How Blu-ray Recordable Disks Can Save Your Job

Jul 14
2010

A colleague told me how being able to store 40 gigabytes of data on a single medium helped save a large project.   He was asked, last minute, to bring the screener for a movie to a movie theater for a preview.  The movie was digitized, and was designed to be projected using a digital projector that read the data and projected it, at film quality resolutions, onto the movie screen.

He drove his backup copy of the movie from San Diego to Santa Barbara, a drive that takes four to five hours.  Meanwhile, at the theater, the coordinators of the preview were in a panic.  The hard drive that stored the movie had crashed.  They weren’t able to bring it back, and may have to cancel the special screening.

They hadn’t figured on my colleague.  He arrived an hour or so before the screening was scheduled to be projected.  The data on my colleague’s Blu-ray disk contained the entire film, in a format that contained more data than a typical Blu-ray movie.  Although the projector wasn’t able to read the data on the Blu-ray disc he brought, using the notebook computer and an external Blu-ray drive that he brought with him, he was able to transfer the data from the Blu-ray disc onto the projector’s hard drive, and the projector was able to take that data and project the film.

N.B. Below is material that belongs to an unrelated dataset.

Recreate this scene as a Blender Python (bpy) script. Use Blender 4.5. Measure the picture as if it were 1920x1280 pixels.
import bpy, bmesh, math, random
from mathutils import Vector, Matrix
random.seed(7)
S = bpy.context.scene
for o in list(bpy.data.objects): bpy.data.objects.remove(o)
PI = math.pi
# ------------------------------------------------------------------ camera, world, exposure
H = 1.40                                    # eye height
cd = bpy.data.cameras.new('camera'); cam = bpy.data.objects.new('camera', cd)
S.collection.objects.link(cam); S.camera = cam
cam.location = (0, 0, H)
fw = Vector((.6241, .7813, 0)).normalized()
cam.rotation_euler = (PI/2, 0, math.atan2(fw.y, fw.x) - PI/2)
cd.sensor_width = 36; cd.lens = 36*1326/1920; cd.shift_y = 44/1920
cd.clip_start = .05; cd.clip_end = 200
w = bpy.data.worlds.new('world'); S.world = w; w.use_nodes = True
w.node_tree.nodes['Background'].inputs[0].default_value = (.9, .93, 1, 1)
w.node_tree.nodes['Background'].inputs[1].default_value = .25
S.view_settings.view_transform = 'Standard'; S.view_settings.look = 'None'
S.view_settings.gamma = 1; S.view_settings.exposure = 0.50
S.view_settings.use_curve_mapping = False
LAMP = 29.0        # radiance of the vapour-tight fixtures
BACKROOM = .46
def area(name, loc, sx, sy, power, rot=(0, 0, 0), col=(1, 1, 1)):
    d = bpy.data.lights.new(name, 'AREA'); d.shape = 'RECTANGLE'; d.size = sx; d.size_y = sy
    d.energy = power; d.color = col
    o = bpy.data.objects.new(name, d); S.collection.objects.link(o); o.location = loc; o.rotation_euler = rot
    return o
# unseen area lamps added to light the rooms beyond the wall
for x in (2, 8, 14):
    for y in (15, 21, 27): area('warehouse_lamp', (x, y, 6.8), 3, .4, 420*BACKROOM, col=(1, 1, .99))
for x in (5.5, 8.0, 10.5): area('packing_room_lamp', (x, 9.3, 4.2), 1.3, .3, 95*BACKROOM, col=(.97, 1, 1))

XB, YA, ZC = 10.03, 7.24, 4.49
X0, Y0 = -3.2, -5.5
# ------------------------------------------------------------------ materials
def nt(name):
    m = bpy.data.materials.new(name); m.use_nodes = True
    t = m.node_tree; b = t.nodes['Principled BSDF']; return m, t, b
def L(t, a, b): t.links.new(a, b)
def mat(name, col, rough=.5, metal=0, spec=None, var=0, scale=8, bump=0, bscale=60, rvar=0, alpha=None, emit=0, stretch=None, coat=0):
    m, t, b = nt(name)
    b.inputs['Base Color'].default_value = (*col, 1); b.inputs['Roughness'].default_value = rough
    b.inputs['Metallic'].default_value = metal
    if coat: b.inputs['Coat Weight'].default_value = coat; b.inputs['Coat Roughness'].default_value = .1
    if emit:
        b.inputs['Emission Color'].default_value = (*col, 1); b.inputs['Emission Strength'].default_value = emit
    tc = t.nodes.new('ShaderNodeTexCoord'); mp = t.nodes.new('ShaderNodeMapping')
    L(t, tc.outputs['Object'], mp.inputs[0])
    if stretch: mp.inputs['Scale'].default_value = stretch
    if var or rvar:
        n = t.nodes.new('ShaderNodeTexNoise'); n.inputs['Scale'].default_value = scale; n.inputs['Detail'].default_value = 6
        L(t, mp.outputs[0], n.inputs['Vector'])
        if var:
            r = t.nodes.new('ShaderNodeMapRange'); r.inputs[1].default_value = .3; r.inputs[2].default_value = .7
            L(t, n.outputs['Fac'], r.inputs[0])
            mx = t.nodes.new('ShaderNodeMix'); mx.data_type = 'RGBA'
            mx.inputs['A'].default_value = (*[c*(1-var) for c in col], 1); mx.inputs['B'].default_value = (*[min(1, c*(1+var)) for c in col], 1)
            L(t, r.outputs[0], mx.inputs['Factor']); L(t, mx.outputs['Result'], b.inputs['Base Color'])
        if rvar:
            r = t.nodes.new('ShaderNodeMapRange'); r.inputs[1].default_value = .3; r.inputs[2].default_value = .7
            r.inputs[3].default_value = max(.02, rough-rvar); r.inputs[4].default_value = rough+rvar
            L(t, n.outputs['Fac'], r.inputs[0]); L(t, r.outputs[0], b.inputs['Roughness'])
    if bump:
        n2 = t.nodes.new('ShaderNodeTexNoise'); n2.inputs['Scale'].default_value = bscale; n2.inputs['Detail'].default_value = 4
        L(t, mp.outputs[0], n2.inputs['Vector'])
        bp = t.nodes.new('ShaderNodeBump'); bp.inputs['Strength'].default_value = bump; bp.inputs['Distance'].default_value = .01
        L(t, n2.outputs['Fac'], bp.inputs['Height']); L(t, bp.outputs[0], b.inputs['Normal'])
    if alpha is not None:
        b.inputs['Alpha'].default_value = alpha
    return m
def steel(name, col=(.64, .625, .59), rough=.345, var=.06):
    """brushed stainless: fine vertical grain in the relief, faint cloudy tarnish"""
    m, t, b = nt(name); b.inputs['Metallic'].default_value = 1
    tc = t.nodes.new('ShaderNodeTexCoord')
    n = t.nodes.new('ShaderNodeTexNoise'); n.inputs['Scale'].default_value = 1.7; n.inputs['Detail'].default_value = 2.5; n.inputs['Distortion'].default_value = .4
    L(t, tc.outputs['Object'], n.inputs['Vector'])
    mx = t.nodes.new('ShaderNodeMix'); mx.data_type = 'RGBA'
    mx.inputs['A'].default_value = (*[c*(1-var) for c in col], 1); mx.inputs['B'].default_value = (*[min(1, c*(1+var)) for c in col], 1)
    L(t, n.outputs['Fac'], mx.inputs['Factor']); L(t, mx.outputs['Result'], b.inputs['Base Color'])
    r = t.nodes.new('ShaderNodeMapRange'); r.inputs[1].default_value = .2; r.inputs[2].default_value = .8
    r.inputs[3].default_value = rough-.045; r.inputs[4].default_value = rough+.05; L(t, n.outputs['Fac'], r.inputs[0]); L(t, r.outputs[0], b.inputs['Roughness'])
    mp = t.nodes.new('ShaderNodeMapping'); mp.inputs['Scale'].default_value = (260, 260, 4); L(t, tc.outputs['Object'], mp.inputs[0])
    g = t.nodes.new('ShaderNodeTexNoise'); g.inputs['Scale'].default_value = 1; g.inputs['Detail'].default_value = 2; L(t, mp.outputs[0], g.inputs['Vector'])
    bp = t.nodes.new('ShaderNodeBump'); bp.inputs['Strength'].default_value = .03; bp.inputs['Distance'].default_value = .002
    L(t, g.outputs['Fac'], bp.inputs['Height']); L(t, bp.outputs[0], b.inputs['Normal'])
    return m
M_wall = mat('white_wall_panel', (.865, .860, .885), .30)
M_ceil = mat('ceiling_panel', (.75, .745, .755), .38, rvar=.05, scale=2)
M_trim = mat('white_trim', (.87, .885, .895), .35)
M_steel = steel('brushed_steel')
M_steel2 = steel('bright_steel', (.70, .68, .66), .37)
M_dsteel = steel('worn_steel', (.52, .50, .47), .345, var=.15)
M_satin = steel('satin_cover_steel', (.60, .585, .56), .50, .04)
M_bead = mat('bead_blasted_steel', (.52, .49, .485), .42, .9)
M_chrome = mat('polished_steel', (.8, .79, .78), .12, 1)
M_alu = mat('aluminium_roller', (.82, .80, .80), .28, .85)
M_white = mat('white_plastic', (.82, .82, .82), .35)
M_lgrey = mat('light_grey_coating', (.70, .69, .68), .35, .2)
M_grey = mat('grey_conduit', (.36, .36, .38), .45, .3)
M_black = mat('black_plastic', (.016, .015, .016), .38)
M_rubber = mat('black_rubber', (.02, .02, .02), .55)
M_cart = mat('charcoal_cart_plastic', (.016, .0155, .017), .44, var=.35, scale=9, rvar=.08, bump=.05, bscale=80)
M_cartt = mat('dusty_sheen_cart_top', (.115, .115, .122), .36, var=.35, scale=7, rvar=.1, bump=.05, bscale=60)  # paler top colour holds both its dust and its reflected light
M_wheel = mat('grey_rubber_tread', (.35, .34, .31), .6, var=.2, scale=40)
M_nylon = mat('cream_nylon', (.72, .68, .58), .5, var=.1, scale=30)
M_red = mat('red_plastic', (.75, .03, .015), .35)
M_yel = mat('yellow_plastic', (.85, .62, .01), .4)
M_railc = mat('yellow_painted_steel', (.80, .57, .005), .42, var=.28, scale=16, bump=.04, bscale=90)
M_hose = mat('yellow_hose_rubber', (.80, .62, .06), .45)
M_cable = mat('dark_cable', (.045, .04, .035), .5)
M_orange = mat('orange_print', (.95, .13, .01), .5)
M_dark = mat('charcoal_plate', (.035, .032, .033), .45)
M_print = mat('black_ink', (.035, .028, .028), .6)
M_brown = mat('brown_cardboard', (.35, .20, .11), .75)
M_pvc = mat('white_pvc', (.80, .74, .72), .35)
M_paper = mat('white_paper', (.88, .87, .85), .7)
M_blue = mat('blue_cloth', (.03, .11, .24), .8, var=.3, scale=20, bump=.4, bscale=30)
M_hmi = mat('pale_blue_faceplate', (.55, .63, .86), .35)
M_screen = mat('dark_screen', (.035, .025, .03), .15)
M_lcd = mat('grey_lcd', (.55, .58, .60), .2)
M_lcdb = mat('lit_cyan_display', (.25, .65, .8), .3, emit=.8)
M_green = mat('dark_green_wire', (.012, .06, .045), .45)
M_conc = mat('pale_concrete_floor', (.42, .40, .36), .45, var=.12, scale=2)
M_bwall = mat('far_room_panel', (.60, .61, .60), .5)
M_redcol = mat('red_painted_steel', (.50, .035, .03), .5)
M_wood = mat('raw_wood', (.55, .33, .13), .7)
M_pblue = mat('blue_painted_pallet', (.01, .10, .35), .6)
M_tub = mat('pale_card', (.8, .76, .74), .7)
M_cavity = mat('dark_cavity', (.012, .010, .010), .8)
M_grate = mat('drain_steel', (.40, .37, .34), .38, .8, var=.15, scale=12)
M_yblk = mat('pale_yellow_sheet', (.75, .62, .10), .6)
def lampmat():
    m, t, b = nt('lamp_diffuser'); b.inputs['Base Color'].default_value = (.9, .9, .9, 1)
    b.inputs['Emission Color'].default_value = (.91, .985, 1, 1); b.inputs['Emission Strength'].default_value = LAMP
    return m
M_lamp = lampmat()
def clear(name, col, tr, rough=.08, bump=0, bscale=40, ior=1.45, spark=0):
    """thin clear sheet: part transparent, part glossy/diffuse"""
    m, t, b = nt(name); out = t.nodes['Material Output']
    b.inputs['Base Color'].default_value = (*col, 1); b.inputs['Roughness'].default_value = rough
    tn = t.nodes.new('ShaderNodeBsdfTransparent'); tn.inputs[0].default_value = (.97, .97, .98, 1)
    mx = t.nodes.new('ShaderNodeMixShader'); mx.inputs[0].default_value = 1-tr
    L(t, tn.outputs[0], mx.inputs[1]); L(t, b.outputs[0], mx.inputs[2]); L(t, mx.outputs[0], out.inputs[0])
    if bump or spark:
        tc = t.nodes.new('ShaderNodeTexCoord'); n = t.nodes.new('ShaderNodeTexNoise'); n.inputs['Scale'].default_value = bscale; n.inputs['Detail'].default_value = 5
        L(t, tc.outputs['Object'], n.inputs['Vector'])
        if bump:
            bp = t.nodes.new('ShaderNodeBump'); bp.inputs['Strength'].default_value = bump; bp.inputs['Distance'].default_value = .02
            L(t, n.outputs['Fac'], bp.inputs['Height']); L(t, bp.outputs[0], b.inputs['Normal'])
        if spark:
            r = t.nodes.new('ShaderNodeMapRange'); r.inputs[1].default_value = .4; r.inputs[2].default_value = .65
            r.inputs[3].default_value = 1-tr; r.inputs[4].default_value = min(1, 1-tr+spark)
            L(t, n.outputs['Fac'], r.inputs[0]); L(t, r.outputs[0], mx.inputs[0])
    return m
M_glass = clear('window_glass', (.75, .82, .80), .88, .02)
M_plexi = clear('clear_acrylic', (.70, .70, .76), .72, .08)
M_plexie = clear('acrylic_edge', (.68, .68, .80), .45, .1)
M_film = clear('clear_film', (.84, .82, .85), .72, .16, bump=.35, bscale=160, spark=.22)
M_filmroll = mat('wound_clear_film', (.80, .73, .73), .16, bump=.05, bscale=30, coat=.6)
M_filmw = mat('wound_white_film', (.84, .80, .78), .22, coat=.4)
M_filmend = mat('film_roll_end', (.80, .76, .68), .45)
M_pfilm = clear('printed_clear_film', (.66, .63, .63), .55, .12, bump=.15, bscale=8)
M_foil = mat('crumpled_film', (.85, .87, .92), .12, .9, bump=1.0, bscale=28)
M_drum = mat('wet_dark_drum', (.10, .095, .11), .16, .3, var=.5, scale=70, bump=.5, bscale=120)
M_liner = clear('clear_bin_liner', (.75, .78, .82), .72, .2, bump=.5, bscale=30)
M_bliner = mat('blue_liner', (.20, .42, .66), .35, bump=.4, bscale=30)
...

The audience had no idea of the travails that the producers had felt just a short time before showtime.  The screening ran without a hitch.   And it would have been disastrous without that Blu-ray data disc, with the entire film recorded onto it.

A few interesting notes:  Had the film been recorded so that it was cut into two or more pieces (for example, if they had tried to record the film onto a stack of DVDs), it may have been very difficult to seamlessly stitch each piece of the film together in high enough quality to be able to show the entire film, without interruptions or breaks between discs.   Having the ability to record up to 50 GB now (and as much as 125 GB in the near future) onto a single piece of media enabled the recording of a single, very large file, unbroken, onto the medium.   Using the recordable Blu-ray Disc as if it was just another Blu-ray video wouldn’t have worked – the film quality video required even more data than High Def provides.

Although the film probably could have been copied onto a 64 gigabyte Flash drive (costing somewhere around $100), by comparison, a relatively cheap recordable 50 GB disc empowered my colleague, enabling him to less expensively record and transport a new copy of the film.  The benefits enjoyed by being able to transfer very large data files can easily be applied to IT and the Enterprise, who frequently has to back up, store, or transport very large data, e-mail, or other files.  Blu-ray is an excellent medium for data storage and transport.  It’s smaller and lighter than external hard drives, it’s less expensive per gigabyte than similar sized flash drives, and it can be read by pretty much any computer in which a Blu-ray drive is installed, or to which an external Blu-ray drive is attached.